Tuesday, September 13, 2011

Digger Deeper into Holiness

So since my last post, I have continued reading in the book of Leviticus about God and his holiness, and how I am supposed to be holy. Throughout my time in the Word, I kept finding myself searching for practical ways to be holy or to make myself holy. I was a little confused, because I was reading from the book of Leviticus, and the Israelites followed the Law that God gave them. I on the other hand, am not under the law, but under grace (Romans 6:14). So I was a bit confused as to which commands I was supposed to follow to be holy like God.

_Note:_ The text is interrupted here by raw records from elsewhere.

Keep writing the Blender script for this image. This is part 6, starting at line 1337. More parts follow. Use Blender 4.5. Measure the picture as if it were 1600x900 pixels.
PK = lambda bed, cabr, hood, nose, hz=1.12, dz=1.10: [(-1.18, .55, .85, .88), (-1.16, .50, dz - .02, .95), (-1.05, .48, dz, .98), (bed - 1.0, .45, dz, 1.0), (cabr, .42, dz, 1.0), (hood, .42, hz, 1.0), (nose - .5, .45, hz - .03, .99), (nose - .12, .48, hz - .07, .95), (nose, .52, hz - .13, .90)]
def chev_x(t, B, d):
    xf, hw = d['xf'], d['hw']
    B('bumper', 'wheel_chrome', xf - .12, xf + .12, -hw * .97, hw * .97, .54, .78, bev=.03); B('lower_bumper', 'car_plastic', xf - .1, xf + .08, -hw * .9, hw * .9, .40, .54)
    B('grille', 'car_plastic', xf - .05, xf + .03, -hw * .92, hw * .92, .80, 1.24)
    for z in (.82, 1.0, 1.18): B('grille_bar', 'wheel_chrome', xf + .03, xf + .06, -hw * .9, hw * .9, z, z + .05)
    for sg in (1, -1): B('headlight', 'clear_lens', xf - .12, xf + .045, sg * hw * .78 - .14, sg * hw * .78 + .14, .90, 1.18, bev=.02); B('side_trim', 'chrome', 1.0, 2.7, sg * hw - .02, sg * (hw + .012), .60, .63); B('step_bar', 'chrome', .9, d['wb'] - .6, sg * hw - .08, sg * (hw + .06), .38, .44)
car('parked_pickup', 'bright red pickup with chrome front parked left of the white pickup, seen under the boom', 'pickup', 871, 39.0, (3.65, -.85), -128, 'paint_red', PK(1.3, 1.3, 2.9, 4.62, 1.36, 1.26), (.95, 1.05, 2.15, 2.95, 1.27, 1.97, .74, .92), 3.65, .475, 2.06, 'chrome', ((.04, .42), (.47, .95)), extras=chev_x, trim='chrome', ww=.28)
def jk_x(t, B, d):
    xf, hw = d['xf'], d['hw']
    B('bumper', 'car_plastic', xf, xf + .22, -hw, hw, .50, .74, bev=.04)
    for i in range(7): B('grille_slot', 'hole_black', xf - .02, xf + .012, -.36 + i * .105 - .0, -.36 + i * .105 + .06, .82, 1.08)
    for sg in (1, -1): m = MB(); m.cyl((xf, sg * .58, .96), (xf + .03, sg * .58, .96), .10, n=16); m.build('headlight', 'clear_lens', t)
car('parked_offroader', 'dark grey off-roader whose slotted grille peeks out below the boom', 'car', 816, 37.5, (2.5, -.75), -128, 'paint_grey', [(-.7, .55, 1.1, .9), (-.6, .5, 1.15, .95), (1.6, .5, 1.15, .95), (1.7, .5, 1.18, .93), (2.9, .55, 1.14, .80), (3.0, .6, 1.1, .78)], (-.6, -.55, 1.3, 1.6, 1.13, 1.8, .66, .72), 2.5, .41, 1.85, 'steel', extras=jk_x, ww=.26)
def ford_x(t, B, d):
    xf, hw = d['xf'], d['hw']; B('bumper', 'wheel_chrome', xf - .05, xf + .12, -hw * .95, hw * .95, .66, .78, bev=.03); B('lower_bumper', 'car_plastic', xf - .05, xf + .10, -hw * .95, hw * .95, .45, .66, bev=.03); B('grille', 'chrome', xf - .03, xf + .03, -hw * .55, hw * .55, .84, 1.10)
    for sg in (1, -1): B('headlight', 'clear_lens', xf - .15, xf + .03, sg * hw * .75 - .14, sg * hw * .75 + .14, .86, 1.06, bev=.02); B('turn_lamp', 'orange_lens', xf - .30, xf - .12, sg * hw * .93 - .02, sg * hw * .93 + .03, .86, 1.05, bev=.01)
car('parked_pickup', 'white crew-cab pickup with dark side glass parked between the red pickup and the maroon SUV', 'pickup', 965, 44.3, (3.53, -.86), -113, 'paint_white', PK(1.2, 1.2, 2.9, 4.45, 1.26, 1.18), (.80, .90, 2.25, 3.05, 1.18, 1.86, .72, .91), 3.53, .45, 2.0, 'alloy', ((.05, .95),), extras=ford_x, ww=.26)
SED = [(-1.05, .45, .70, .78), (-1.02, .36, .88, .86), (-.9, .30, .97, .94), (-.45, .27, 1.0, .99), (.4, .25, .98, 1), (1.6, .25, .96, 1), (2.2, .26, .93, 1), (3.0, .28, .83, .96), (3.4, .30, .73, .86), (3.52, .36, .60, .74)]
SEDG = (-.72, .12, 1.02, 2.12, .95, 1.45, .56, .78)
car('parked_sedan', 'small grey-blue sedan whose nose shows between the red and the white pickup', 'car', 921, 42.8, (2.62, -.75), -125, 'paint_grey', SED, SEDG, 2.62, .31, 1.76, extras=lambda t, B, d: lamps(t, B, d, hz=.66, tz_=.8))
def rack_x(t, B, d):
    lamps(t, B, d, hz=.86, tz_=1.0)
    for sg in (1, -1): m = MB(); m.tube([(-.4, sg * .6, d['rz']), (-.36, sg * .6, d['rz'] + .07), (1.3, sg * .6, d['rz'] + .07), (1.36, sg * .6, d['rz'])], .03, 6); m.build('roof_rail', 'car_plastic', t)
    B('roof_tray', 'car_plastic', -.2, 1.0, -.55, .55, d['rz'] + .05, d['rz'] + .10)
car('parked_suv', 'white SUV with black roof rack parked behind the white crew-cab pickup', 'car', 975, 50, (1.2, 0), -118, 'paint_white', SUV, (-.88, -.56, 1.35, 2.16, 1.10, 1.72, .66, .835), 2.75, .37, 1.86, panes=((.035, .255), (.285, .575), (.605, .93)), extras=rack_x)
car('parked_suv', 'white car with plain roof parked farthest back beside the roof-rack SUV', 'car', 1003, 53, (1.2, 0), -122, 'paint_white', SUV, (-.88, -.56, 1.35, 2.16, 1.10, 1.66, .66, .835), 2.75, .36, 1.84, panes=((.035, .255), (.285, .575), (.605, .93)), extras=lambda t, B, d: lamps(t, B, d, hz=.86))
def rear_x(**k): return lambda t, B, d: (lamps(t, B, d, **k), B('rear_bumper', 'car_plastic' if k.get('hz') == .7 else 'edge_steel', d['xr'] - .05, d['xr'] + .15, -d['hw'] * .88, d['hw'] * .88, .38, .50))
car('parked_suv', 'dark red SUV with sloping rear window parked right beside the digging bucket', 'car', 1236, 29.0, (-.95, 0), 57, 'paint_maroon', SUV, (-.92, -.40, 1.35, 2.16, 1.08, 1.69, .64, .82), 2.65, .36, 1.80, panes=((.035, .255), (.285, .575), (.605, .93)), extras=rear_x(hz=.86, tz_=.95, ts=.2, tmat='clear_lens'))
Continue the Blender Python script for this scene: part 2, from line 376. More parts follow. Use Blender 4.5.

But then the thought struck me. Am I holy by my own merit? Surely not! Like I mentioned before, I am weighed down with just how unholy I am, how often I fail, and my daily, hourly struggles with sin. So the idea of ME having to be holy by myself is completely out of the picture. There is NO way that will ever happen.

So how can we be holy as Christians? There is no magic formula, no list of do's and don't's that we can follow to become holy as God is holy. We stand holy and righteous before God because, and ONLY because of Christ. My righteous deeds are like a filthy garment to God! (Isaiah 64:6) He doesn't want them or need them. His righteousness and holiness was imputed to us when we were born again through His saving work on the cross. Jesus is my propitiation, my sacrifice. Just like the Israelites had to offer sacrifices to pay for their sins, Jesus became MY sacrifice, and took care of ALL sins, past, present, future, big, and small.(1 John 4:10) God looks at me, and just sees Jesus' blood covering me. It is so comforting to know that I have absolutely NOTHING to do with my stance before God. It is all God's work, and I am so blessed to be called his daughter! What an amazing God I serve!